Syracuse looks to build off recent scoring success against Drexel

David Salanitri | Staff Photographer

Syracuse snapped out of a long scoring drought on Sunday against Colgate and will look to continue finding the back of the net Thursday night against Drexel.

After Maya Pitts scored in the 53rd minute Sunday to break a scoreless tie with Colgate, Syracuse goalkeeper Courtney Brosnan raised her right arm. She put up one finger and then pumped her fist as she walked toward her own goal, all while smiling and watching her teammates celebrate on the other end of the field.

Before that goal, Syracuse (3-4-1) had played seven consecutive halves of soccer and four overtime periods without scoring. In total this season, the Orange has been shut out in five of eight games, struggling to provide Brosnan with support despite consistently generating scoring chances. SU finally finished two of those chances against Colgate and will look to build off that as it nears Atlantic Coast Conference play.

After Syracuse played Cornell to a 0-0 tie Sept. 11, SU head coach Phil Wheddon gathered his team at midfield of SU Soccer Stadium and spoke with them for several minutes. The conversation he had with his players was similar to the ones he had with them after each of its shutout losses.

“We’re trying hard to build the team’s confidence,” Wheddon said after the Cornell game. “But it’s difficult when you get repetitive actions. I think that’s the definition of insanity, isn’t it? Doing the same thing over and over, expecting different results.”

But when Syracuse took the field for warm-ups Sunday, Wheddon could tell that something was different.



“The finishing was fantastic and it translated (to the game), so I’m happy for the players,” he said.
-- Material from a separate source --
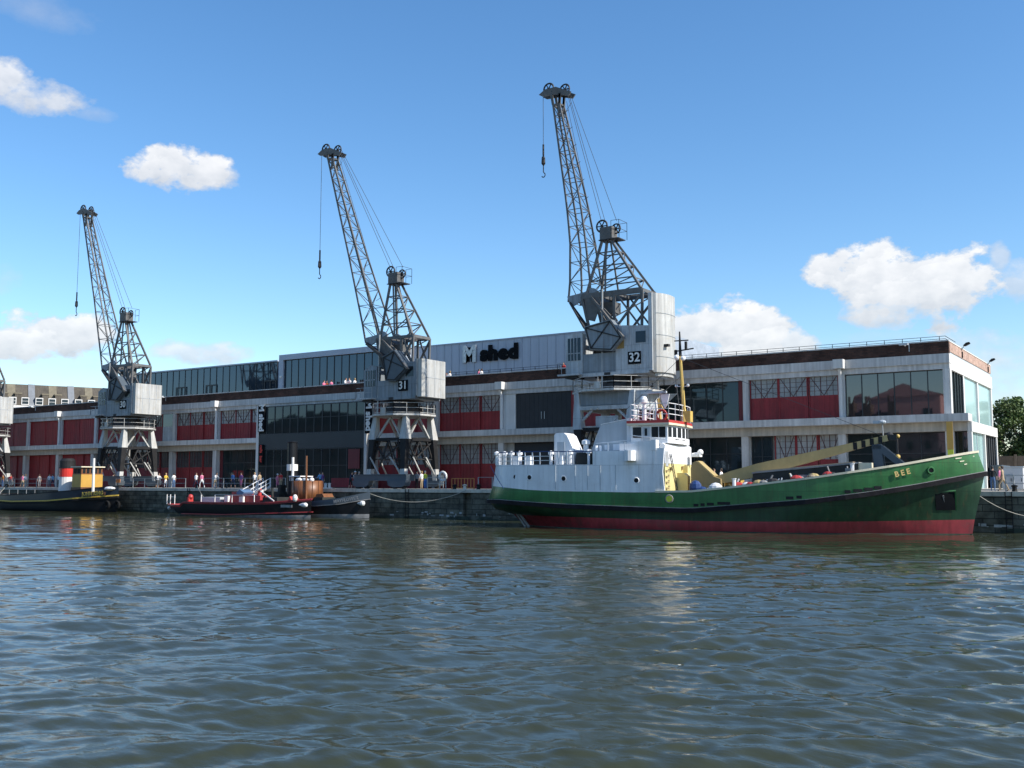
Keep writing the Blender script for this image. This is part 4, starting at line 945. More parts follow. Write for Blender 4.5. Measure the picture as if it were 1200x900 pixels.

It was, at the least, a temporary fix for a problem that has plagued Syracuse throughout the season. Not including its 6-0 win against Massachusetts on Aug. 21, the Orange has averaged 0.57 goals per game despite averaging 14 shots per game in that same span.

The latter statistic is an improvement over last season, when SU averaged just over 10 shots per game, and that’s something that has given the team hope.

“Even though it’s been very frustrating that we couldn’t finish (opportunities), at least we knew we were creating them,” Brosnan said after the Colgate game. “So it was literally just that one final piece that we had to get together.”

Brosnan has seen two shutouts in regulation not result in victories. She’s also third in the ACC with 29 saves, and Wheddon called her the team’s best player after the Cornell game.

But Wheddon also said that, in some games, Brosnan hasn’t been “troubled” by opposing attacks. He said that ACC teams will take advantage of more scoring opportunities, which will place more onus on Syracuse’s own attack to score goals.

Syracuse’s final tune-up before ACC play comes Thursday night against Drexel. After that, the Orange will hit the road to face Virginia, North Carolina and Virginia Tech — three of the conference’s top four teams in goals scored this season.

If SU wants to contend with that group, it’ll need to continue its form from Sunday.

“We’ve controlled games. We’ve had opportunities,” midfielder Jackie Firenze after the Cornell game. “We just haven’t put them away … We need to put the ball in the back of the net.”